Our limited television viewing is usually devoted to the late-night fare on the low-budget ultra-high-frequency stations, where the programming is dominated by ancient sit-coms and the advertising is mostly on behalf of bail bondsmen, thrift stores, pawn shops, workers’ compensation lawyers, and other businesses catering to a lower-class audience that can’t or won’t shell out for cable’s over-priced fare, so this development took us by surprise. Madison Avenue’s enthusiastic embrace of what used to be called the “slacker” type also seemed somewhat counter-intuitive, as we would not expect the proudly unambitious sorts portrayed in the spots to be the likely consumers of the pricey goods being pitched. Having fashionably disheveled youngsters in the fast food and beer commercials make some sense, as those products are easily affordable by the low-paid denizens of parents’ basements, but it is a most baffling development that these days even most slovenly youngsters are apparently well-equipped with the latest electronic gizmos, sporty cars, and retirement investment plans.
Perhaps the target audience for these high-end advertisements is not the latte-sipping bohemian but instead the hard-working and dutifully conformist company man who quietly yearns for the supposed freedom of the skate-boarding and panhandling youngsters he passes by on his way home from a grueling day at the office. Simply buy our product, the ads seem to promise, and you too can be a youthful rebel and strike a blow against mindless consumerism.
This theory would explain the presence of Iggy Pop, of all people, in an advertisement for Chrysler automobiles, of all things. Pop was once the epitome of punk rock menace, prowling the stage of seedy venues with his emaciated and scarred torso proudly bared as he sang his anthemic “Lust For Life,” snarling its memorable refrain of “Of course I’ve had it in the ear before,” but that was before the punk rockers starring in today’s commercials were born. Only someone edging in the Chrysler demographic is likely to have the slightest idea who Pop is, much less recognize his weathered visage in an advertisement too cool to mention his name, and his tacit endorsement can only be meant to suggest that his equally well-heeled contemporaries can reclaim some of their lost rebelliousness by purchasing a car once stereotypically associated with middle class suburbia. Although we retain a certain fondness for Pop’s music, and cherish memories of Wichita’s original punk rock band, The Lemurs, performing a heartfelt rendition of his “Now I Wanna Be Your Dog,” the ploy leaves us even less interested in owning a Chrysler.
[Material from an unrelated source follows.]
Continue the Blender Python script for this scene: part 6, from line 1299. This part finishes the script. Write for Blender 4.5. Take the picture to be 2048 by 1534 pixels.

We are disinclined to judge people by their apparel, and indeed are in no position to do so, as the dress code here at The Central Standard Times is notoriously lax, but this celebration of hipster culture has disquieting political implications. Several American cities have banked their futures on an economic theory of the “creative class” which holds that a town can do without an industrial base or noisome children so long as it has enough espresso bars to attract the cool kids, a notion so convoluted  that even its most famous proponent is now expressing doubts about it, and even such a stalwart base of rock-ribbed conservatism as Wichita has devoted a couple of city-subsidized neighborhoods to the hipsters. Worse yet, if the hipster is held up as a social ideal it cannot benefit a Republican party that is routinely and properly associated with its office-working, lawn-mowing, child-bearing antithesis Liberal politics is as essential an accessory to the modern hipster as rectangular spectacles, three days of stubble, and an ironic sense of humor. Perhaps it should also be pointed out that Chrysler was bailed out by Obama, with the bond-holding retirees and politically-unconnected dealers getting the worse of it, so Chrysler might enjoy some hipness after all.
Still, we find some hope out there for the squares. The Wheatshockers’ board-banging forward Carl Hall has shorn his dreadlocks and gone with a slightly Urkel-esque buzz-cut ‘do for the tournament, and now his team finds itself in the “Sweet 16” with a good chance at making the “Elite Eight.” It might be mere coincidence, but we doubt it.